Ramazan ayına mahsus olan oruçluların geceleyin yediği yemeğe sahur denir. Peygamberimiz bu yemeğin bereketinden bahsetmiş, insanları sahur sofrasına davet ederken ?mübarek yemeğe gel´ diye davet etmiştir. Sahurda kalkıp yemek yemek müstehaptır. Sahur yemeği, oruca dayanma gücü verir.
Sahur, seher kelimesiyle aynı köktendir. Sahur yemeği, seher vakti oruç tutanların yedikleri yemektir.
Peygamberimiz(sav) ?Bizim orucumuzla Ehl-i Kitabın orucunu ayıran(bir özellik de) sahur yemeğidir.? demiştir.
Sahur yapmadan oruç tutmak tavsiye edilmemiştir. Vücudun da insan üzerinde bir hakkı vardır. Daha henüz imsaka 4-5 saat kala yemek yiyip de bir daha sahura kalkmamak doğru değildir. Sahuru imsaka yakın bir vakte bırakmak orucu rahat tutmak için de gerekmektedir.
Sahur vakti seher vaktidir dedik; duaların daha çok makbul olduğu vakittir seher vakti. Sahur vaktinde zikirle, duayla ve hiç olmazsa bazen iki rekât nafile namaz kılarak o vakit ihya edilmelidir. Yüce Rabbimiz Kur´an´da cennetlik ve muttaki kullarının özelliklerini açıklarken: ?Seher vakitlerinde de istiğfar ederler.? buyurur. Yani af kapısını seherlerde çalarlar, müminler.
Duaların kabul edildiği vakitlerden biri de sahur zamanıdır. Oruçlu sahura kalktığı zaman, dilekleri için dua etmeli ve Allah´tan günahlarının bağışlanmasını istemelidir.
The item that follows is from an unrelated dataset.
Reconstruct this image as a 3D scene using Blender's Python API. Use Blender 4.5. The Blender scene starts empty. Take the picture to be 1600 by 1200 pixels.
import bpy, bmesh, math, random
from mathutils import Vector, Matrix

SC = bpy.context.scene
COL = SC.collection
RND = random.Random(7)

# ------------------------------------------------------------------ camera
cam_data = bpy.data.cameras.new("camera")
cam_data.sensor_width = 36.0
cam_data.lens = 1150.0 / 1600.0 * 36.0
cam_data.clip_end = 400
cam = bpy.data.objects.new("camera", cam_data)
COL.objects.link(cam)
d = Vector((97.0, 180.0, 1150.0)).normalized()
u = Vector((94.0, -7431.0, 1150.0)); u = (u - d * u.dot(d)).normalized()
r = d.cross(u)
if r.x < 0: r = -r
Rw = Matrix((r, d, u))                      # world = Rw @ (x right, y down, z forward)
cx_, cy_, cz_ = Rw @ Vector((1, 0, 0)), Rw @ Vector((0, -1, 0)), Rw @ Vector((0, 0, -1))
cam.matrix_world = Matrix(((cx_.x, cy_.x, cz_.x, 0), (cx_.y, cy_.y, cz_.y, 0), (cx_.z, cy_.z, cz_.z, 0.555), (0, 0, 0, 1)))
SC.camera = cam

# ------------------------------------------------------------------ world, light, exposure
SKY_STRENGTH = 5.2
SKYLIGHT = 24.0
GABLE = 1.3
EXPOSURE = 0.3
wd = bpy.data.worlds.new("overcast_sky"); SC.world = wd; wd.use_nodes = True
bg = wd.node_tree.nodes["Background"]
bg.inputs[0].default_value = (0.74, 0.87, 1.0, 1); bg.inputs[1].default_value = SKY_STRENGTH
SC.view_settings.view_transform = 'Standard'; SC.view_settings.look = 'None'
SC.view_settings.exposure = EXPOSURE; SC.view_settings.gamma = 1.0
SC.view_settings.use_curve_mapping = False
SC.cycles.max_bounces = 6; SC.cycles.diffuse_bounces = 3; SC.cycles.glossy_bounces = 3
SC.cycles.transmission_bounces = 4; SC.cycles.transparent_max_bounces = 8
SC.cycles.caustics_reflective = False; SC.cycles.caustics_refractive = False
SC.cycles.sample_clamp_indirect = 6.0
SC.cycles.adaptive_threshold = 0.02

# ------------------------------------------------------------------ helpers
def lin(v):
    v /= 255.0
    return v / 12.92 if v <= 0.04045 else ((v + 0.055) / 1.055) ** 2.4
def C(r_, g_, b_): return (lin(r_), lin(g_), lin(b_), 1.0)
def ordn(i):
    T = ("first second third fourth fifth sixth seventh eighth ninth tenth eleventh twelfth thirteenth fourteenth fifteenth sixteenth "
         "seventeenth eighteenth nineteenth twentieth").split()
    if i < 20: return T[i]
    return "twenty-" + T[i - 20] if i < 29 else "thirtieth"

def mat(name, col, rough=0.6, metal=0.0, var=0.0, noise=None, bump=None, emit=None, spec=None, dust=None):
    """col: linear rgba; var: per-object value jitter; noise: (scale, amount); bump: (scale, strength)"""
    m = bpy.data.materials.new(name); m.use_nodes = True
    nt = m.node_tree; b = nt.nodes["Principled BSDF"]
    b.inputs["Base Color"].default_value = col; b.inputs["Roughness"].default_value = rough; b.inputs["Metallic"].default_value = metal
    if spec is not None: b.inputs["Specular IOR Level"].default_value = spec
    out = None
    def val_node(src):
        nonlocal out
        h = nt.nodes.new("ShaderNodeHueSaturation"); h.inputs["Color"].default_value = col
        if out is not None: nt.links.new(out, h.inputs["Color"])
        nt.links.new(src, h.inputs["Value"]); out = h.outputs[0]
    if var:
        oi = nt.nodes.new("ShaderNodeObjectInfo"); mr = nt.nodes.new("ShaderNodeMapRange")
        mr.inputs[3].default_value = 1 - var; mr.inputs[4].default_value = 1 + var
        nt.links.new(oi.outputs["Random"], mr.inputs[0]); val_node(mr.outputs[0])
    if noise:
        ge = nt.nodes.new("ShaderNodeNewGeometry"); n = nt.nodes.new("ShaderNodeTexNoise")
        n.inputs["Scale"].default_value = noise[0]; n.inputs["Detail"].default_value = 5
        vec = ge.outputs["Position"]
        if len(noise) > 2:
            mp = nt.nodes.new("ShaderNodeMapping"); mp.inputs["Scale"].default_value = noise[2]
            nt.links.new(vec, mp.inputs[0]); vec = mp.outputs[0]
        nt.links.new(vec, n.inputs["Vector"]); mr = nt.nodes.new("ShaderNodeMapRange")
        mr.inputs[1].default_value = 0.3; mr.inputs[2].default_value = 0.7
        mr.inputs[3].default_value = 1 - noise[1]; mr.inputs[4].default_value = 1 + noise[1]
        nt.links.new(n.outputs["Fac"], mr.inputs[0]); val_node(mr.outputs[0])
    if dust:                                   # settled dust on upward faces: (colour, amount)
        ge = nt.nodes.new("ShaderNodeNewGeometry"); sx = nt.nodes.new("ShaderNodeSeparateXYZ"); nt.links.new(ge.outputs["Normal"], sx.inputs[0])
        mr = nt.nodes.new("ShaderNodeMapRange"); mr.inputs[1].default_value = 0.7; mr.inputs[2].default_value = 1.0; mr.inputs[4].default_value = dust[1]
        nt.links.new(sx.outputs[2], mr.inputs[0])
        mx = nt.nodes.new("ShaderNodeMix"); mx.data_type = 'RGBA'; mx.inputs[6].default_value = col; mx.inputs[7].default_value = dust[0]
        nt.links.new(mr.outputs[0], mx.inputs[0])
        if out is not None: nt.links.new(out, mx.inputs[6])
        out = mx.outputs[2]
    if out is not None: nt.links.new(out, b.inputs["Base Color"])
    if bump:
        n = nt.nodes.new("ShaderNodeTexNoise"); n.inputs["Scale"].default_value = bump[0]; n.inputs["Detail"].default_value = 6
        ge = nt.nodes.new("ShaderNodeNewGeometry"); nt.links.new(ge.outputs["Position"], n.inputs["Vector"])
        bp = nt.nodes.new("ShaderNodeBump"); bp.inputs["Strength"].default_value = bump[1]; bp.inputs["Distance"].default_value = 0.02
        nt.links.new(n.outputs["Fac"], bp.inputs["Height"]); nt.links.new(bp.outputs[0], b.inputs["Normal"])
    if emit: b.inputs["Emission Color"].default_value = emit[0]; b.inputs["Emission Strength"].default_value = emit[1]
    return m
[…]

Sahur´a kalkmak aynı zamanda oruç ibadetine uyanık ve şuurlu başlamayı sağlar. Sahur yapanlar henüz oruca başlamadan Allah´ın merhametine nail olur, meleklerin de duasını kazanır.
BİR AYET-İ KERİME
?Şüphesiz bize kavuşacağını ummayan ve dünya hayatına razı olup onunla yetinerek tatmin olan kimseler ile âyetlerimizden gafil olanlar var ya işte onların kazanmakta oldukları günahlar yüzünden, varacakları yer ateştir.? Yunus,7-8
BİR HADİS-İ ŞERİF
?(Mümin) kardeşine tebessüm etmen sadakadır. İyiliği emredip kötülükten sakındırman sadakadır. Yolunu kaybeden kimseye yol göstermen sadakadır. Yoldan taş, diken, kemik gibi şeyleri kaldırıp atman da senin için sadakadır.?
BİR SORU BİR CEVAP
Ezan Arapça dışında başka dillerde okunabilir mi?
Sözleri bizzat Hz. Peygamberin (s.a.s.) sünneti ile sabit olan ezan, dünyanın neresinde olursa olsun, Müslüman varlığının ve kimliğinin bir göstergesidir. Ezanın, Hz. Peygambere (s.a.s.) vahyedilip uygulandığı özgün şekliyle okunması gerektiği konusunda 15 asırlık bir gelenek ve ittifak söz konusudur. Ezanın asıl amacı, vaktin girdiğini bildirip namaza davet olduğundan değişik dilleri konuşan Müslümanların hepsine bu davetin ulaştırılması, ancak yine hepsinin ortak bilincine hitap etmekle olur ki, bu da ezanın bilinen asli lafızlarıyla yani Arapça olarak okunmasıyla gerçekleşir. Dolayısıyla ezanın aslî şekli dışında bir dille okunması caiz değildir.